Youssef Ben Brahim fut de ces Algériens qui crurent passionnément en une Algérie nouvelle, offrant les mêmes droits à tous. Né à Saïda en 1927, ce fils de marchand s'engage dans la rébellion dès 1954. Il convoie des armes, des munitions et des fonds au profit des premiers maquis de fellaghas. Il découvre aussi la vénalité des chefs du FLN, la brutalité de leur politique terroriste. Ses idéaux sont trahis.
II ne cache pas sa déception. On le dénonce. L'armée l'arrête.
Son destin bascule avec le lieutenant Georges Grillot. Bigeard lui a demandé de former à la contre insurrection des combattants musulmans, soudés par les mêmes convictions. Ben Brahim y croit La devise du "commando Georges" lui plaît : "Chasser la misère". Engagé en janvier 1959, il est nommé sergent, sous les ordres de Grillot et de Bénésis de Rotrou, auteur d'un livre remarquable sur cette unité antiguérilla qui comptera plus de 200 combattants, tous volontaires.
Aux dires de Bigeard, ce commando Georges sera « un outil terrible qui donnera le frisson à l'ennemi et se fera un nom dans toute l'Algérie ». Intelligent et charismatique, « en pointe toujours », Ben Brahim contribue à détruire le FLN dans le secteur de Saïda grâce à son expérience du terrain, sa connaissance des rebelles et de la population.

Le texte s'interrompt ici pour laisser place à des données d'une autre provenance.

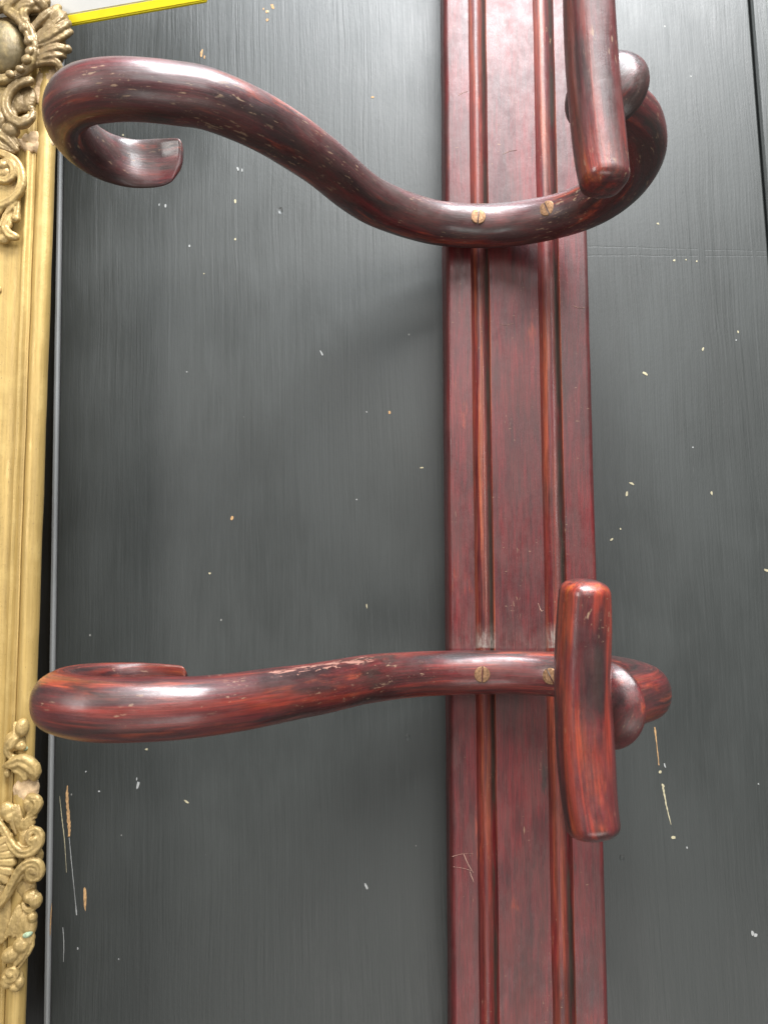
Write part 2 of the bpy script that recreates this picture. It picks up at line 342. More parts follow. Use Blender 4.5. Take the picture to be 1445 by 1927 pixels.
scratch('scratch', [(113, 1498), (118, 1545), (122, 1580), (126, 1642)], [0.5, 1.6, 1.3, 0.4], M_chipc)
scratch('scratch', [(119, 1745), (121, 1775), (120, 1810)], [1.2, 1.4, 0.6], M_chipw)
scratch('scratch', [(1231, 1368), (1235, 1400), (1239, 1440)], [3.2, 1.8, 1.5], M_chipo)
scratch('scratch', [(1246, 1476), (1253, 1515), (1262, 1552)], [3.5, 2.4, 1.0], M_chipc)
scratch('scratch', [(98, 1700), (96, 1730), (95, 1760)], [0.5, 2.0, 0.5], M_chipo)

# ------------------------------------------------------------------ swept wood
def sweep(name, path, mat, parent, seg=44, step=0.0007, updir=Vector((0, 0, 1)), cap0=0.0, cap1=0.0, power=2.0, s_off=0.0, wobble=0.00025, curl=None):
    """path rows: (x, y, z, half thickness in the bending plane, half thickness across it). Rounded caps of length cap0/cap1."""
    ps = resample(catmull(path, 14), step); n = len(ps)
    acc = [0.0]
    for a, b in zip(ps, ps[1:]): acc.append(acc[-1] + math.dist(a[:3], b[:3]))
    L = acc[-1]; bm = bmesh.new(); lay = bm.verts.layers.float_vector.new('grain'); rings = []
    extra0 = [i / 6 for i in range(6)]
    stations = list(range(n))
    for i in stations:
        p = Vector(ps[i][:3]); a = Vector(ps[max(i - 1, 0)][:3]); b = Vector(ps[min(i + 1, n - 1)][:3])
        T = (b - a).normalized(); N = T.cross(updir).normalized(); B = N.cross(T).normalized()
        rb, ra = ps[i][3], ps[i][4]; k = 1.0
        for cap, d in ((cap0, acc[i]), (cap1, L - acc[i])):
            if cap > 0 and d < cap:
                u = 1 - d / cap; k = min(k, max(0.0, 1 - u ** 2.6) ** (1 / 2.6))
        k = max(k, 0.02); ring = []
        if curl is not None and acc[i] < 0.005: ra *= 0.84 + 0.16 * max(0.0, 1 - (1 - acc[i] / 0.005) ** 2) ** 0.5
        for j in range(seg):
            th = 2 * math.pi * j / seg; c, s = math.cos(th), math.sin(th)
            cc = math.copysign(abs(c) ** (2 / power), c); ss = math.copysign(abs(s) ** (2 / power), s)
            w = 1 + wobble / max(rb, 0.004) * 2.2 * mnoise.noise(Vector((c * 1.2, s * 1.2, (acc[i] + s_off) * 28 + len(name))))
            co = p + N * (cc * rb * k * w) + B * (ss * ra * k * w)
            if curl is not None and rb < 0.0085:
                inn = (curl - p).normalized(); co += inn * ((0.0085 - max(rb, 0.0035)) * 0.55 * (ss * k) ** 2); end = max(0.0, 1 - acc[i] / 0.012)
                co -= T * (end * end * 0.0026 * ss * k)
            v = bm.verts.new(co); v[lay] = (c * max(rb, 0.006) * k, s * ra * k, acc[i] + s_off - (1 - k) * 0.004); ring.append(v)
        rings.append(ring)
    for r0, r1 in zip(rings, rings[1:]):
        for j in range(seg): bm.faces.new((r0[j], r0[(j + 1) % seg], r1[(j + 1) % seg], r1[j]))
    bm.faces.new(rings[0]); bm.faces.new(list(reversed(rings[-1])))
    return bm_obj(name, bm, mat, parent)

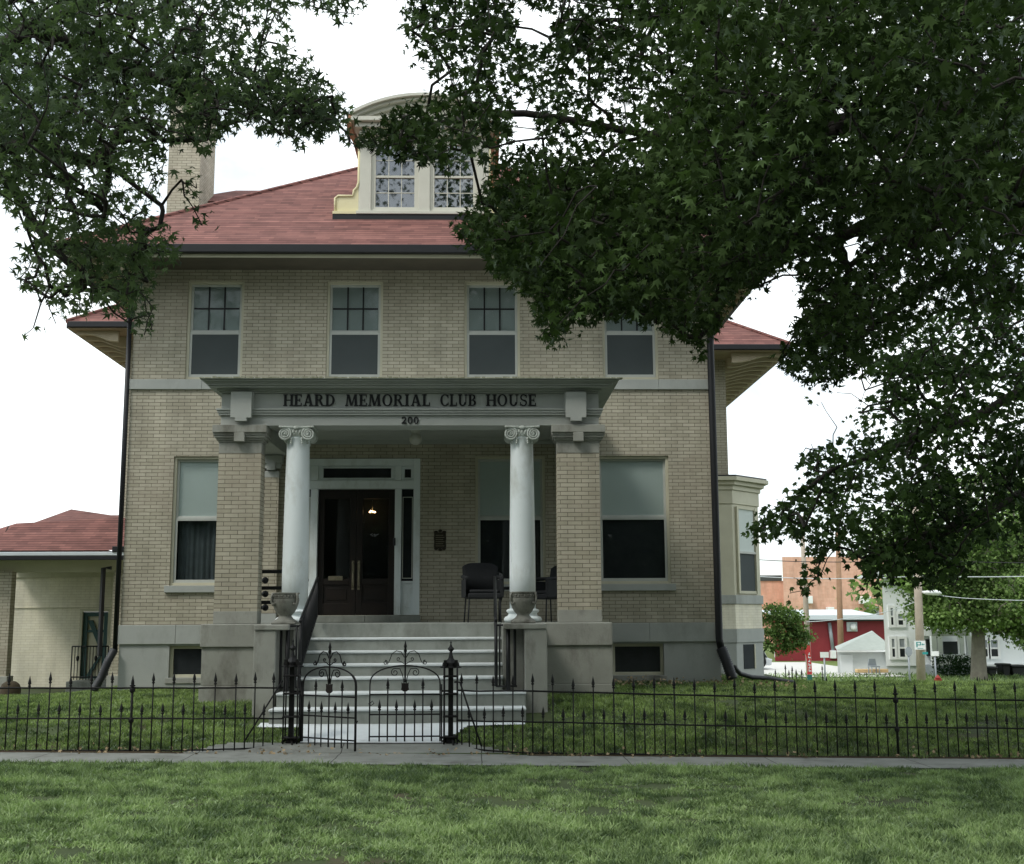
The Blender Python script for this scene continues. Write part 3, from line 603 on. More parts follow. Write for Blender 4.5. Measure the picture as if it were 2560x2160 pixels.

Entre janvier 1959 et janvier 1961, il combat, rallie des rebelles, glane les récompenses. Nommé aspirant puis sous-lieutenant, il devient l'adjoint de Grillot.
Le 28 septembre 1959, ce « chef sensationnel » (Bigeard) est cité une première fois à l'ordre de l'Armée, décoré par le général de Gaulle. Il obtient la médaille militaire le 1er septembre 1960. Blessé grièvement le 24 janvier 1961 d'un coup de hache, ce père de huit enfants, titulaire de dix titres de guerre, est fait chevalier de la Légion d'honneur sur son lit d'hôpital.
Mars 1962 : les accords d'Évian mettent fin à l'Algérie française. Nommé lieutenant à titre fictif, Ben Brahim embarque pour la métropole. Avec quelques harkis qui ont échappé au massacre, il rejoint Sireuil (Dordogne) pour mettre en valeur un domaine agricole acheté par André Wormser, ami du commando Georges. Le FLN tentera à trois reprises de l'assassiner. Ben Brahim survivra, en éliminant neuf de ses agresseurs...
Son refus de la facilité, sa fraternité quotidienne, cet engagement et cette fidélité sans faille à la France, quelles que soient l'origine ou la confession, sont ces valeurs que l'armée de terre transmet à ses officiers. Et, sans doute aussi au-delà, à ous les jeunes en manque de repères ou d'identité.